I like the plug method but it's obviously not required. Larry built without a plug, treating Plascore as if it was plywood, and he has a fine boat. Plugs are mainly a tool for working out the dimensions of a new design. But they do also make it easier to deal with somewhat floppy Plascore. I just thought I'd mention it.

When I piece sections of Plascore together to make a larger panel I like to use a biscuit joiner at the edges. The biscuits add no strength but they do help to keep the edges aligned while piecing everything together, and while waiting for (a small amount or resin putty) to set up. Biscuits are not required. But if you do not use them you will have to put Visqueen over the wet joints, with plywood over that, with tools and paint cans over the plywood, to weight everything down, so the edges are held in alignment as the glue sets.

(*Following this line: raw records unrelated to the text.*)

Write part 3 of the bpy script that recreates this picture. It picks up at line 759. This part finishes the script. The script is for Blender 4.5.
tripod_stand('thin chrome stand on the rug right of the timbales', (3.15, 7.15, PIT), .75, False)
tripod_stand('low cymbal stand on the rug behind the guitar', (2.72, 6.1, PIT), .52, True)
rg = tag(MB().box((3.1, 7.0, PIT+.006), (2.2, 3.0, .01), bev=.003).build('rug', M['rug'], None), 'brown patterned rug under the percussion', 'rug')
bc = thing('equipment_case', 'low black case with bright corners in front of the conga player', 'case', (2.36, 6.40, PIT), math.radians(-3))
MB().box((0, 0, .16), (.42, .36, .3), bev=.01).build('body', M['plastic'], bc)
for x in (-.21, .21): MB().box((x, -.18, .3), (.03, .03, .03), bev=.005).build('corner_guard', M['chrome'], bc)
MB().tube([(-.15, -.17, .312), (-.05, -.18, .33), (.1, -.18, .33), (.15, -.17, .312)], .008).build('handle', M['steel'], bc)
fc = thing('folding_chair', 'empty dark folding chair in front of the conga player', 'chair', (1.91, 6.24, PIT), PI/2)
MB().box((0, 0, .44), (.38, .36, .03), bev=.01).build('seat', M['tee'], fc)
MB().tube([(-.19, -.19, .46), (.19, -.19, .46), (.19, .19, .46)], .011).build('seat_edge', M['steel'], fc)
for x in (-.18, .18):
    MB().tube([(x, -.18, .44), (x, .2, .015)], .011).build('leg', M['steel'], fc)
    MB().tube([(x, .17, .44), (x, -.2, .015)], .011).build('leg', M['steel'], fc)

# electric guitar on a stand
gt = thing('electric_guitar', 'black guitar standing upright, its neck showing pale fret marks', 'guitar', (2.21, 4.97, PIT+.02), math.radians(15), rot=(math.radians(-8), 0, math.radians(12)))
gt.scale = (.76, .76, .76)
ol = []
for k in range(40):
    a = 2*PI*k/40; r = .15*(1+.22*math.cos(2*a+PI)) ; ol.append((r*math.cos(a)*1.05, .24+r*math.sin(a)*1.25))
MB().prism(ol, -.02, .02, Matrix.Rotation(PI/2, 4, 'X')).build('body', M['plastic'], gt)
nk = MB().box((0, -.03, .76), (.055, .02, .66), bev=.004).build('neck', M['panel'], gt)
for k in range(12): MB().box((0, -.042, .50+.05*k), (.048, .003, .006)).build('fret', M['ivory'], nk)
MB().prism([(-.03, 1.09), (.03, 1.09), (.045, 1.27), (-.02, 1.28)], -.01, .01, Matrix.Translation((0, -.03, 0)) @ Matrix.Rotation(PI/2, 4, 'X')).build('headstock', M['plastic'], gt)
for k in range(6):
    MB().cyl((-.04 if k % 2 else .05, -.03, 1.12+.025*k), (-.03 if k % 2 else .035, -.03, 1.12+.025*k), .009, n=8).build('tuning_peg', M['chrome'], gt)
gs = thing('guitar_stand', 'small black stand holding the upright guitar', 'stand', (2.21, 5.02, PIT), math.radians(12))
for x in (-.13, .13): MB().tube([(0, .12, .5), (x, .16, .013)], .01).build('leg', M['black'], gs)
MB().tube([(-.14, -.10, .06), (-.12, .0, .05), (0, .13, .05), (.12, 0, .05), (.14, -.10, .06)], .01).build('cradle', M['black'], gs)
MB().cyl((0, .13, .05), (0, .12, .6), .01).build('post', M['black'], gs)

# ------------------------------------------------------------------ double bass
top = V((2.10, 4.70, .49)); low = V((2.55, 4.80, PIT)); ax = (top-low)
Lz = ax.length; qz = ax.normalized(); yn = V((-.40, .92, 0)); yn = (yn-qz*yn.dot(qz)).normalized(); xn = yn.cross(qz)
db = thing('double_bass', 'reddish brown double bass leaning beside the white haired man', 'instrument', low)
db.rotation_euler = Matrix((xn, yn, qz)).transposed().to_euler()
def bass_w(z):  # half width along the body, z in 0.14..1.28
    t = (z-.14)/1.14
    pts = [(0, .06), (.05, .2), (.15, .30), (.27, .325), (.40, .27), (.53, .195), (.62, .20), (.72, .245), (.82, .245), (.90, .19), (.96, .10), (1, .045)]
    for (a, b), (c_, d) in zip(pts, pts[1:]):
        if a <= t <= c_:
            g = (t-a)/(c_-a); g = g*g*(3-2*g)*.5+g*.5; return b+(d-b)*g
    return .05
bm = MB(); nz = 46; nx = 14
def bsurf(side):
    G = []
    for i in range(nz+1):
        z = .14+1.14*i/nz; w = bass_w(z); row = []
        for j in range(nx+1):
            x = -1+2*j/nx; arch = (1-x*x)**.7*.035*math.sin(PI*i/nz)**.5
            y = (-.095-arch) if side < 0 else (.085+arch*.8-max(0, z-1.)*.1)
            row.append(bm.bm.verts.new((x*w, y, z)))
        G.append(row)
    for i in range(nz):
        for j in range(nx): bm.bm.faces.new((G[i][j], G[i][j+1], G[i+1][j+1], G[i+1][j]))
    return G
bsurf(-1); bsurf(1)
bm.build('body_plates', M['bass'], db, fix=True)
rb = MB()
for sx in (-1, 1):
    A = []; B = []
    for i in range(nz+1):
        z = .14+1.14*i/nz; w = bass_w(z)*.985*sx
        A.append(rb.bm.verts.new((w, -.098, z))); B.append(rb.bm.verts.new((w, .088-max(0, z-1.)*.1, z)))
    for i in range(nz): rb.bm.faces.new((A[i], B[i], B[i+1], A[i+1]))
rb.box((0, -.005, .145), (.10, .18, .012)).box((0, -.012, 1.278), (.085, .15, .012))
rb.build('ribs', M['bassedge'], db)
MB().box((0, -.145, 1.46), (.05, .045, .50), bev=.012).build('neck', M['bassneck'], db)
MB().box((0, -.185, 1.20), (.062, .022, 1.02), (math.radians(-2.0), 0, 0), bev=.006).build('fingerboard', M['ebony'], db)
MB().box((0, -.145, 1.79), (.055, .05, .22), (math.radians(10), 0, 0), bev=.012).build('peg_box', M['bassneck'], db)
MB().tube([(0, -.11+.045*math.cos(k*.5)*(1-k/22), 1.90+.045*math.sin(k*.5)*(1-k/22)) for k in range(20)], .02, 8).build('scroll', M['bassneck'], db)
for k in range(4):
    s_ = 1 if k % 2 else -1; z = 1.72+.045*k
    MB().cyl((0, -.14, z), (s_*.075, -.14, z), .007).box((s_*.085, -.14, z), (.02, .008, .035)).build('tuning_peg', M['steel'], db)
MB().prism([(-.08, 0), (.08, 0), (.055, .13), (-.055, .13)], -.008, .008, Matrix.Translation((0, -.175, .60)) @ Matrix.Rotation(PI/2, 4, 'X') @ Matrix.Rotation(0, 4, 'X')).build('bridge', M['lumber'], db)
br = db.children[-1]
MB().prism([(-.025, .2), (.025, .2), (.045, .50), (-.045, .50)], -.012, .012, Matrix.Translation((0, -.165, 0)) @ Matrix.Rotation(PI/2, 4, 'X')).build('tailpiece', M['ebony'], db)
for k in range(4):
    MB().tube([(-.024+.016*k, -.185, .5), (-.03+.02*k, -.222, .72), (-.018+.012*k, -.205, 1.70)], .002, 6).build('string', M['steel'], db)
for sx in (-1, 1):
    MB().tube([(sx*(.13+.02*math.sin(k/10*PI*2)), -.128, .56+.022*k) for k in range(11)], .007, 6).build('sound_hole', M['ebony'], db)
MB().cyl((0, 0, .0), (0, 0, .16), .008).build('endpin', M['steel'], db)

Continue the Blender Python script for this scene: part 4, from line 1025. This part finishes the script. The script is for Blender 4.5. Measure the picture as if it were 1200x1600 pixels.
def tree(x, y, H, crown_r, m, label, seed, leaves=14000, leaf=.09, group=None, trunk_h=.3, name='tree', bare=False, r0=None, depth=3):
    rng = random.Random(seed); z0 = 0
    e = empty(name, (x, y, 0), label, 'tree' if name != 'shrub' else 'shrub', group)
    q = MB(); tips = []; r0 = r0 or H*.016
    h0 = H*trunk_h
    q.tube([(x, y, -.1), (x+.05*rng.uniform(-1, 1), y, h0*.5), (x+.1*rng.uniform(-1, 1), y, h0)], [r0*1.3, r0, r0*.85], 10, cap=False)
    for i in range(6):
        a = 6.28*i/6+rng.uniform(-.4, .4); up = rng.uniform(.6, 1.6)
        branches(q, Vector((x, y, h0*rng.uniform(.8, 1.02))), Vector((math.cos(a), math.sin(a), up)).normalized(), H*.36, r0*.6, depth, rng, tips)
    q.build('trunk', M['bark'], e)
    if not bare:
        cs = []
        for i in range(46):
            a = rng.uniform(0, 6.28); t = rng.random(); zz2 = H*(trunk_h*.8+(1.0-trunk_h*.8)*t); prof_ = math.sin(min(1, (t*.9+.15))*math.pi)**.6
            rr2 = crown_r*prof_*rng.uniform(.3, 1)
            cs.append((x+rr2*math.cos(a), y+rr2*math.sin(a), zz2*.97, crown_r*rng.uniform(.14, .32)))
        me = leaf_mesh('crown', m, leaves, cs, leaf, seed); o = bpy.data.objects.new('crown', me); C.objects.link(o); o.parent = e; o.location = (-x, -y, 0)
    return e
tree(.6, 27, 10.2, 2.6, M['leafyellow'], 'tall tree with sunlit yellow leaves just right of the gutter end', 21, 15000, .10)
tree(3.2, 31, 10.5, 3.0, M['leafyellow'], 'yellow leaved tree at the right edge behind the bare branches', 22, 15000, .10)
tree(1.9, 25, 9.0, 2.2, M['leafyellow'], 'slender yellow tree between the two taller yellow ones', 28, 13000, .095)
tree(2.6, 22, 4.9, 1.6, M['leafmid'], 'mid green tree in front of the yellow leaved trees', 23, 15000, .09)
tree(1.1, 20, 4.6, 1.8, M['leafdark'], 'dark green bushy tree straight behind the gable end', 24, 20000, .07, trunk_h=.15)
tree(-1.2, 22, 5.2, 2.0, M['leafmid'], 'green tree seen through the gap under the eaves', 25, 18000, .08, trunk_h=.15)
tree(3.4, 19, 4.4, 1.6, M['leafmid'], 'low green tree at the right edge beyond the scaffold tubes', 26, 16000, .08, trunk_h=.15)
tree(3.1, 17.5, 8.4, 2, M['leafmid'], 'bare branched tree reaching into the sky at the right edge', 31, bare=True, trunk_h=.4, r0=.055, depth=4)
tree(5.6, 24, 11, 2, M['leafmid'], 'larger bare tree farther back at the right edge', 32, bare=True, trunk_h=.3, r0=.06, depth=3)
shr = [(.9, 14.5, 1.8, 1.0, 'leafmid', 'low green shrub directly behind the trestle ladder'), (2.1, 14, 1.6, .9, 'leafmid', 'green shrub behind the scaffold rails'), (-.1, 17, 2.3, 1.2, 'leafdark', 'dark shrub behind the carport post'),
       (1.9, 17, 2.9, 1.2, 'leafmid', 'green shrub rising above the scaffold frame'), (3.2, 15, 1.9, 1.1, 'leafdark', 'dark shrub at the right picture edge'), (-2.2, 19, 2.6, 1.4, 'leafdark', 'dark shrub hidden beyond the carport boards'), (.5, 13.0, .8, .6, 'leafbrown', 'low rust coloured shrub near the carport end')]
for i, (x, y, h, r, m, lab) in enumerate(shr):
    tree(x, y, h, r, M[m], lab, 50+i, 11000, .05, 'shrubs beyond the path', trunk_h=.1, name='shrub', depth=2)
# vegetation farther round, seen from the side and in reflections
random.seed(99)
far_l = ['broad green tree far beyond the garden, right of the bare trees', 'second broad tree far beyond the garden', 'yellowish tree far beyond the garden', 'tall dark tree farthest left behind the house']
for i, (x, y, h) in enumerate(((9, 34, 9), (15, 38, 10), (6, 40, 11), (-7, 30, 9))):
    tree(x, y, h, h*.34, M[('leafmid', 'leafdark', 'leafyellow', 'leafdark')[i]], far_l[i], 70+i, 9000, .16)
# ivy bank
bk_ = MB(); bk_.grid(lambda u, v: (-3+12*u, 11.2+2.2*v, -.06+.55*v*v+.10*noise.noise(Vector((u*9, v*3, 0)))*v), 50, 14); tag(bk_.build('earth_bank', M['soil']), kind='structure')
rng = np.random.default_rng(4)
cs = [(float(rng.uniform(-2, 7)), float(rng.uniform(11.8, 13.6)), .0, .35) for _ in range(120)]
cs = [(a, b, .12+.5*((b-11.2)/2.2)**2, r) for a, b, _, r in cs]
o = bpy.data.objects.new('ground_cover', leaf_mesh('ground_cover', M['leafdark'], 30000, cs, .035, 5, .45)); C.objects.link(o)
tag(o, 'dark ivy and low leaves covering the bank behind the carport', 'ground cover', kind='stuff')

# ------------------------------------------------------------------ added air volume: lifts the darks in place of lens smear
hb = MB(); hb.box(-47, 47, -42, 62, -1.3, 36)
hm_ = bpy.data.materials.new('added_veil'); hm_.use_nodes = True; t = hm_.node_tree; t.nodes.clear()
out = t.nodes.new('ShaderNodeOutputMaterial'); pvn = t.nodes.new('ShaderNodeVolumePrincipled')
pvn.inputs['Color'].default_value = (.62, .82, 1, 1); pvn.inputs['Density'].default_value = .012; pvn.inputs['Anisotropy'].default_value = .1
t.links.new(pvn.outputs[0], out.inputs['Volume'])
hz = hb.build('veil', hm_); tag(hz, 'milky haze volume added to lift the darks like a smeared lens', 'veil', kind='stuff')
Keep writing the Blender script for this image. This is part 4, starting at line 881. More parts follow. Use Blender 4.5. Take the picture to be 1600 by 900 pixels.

If you treat Plascore like plywood I recommend piecing together the two side panels, over a flat floor over Visqueen, as two separate pieces not yet glassed. Then fiberglass the inside surfaces only. Now you can treat it like two big funny-looking pieces of plywood. When it comes time to fasten those side pieces to temporary rib formers, use drywall screws that go through a piece of 1/4" inch plywood 2" inches by 2" inches square. That will hold the plascore in place without the screw head imploding through the soft outer surface of the Plascore. Once all the edges (side to bottom and transom, etc) are glued together you can remove the all the 1/4" inch plywood squares.

The closest Meranti Hydrotech is out on the Northwest Coast. Montana/Idaho/Wyoming boat builders can pay a ton of money for freight, or take a drift boat trailer with them on a Steelhead fishing trip, so they can bring plywood back. Plascore is made in Michigan. They have Steelhead there too. Odd ones anyway, that live in the Great Lakes.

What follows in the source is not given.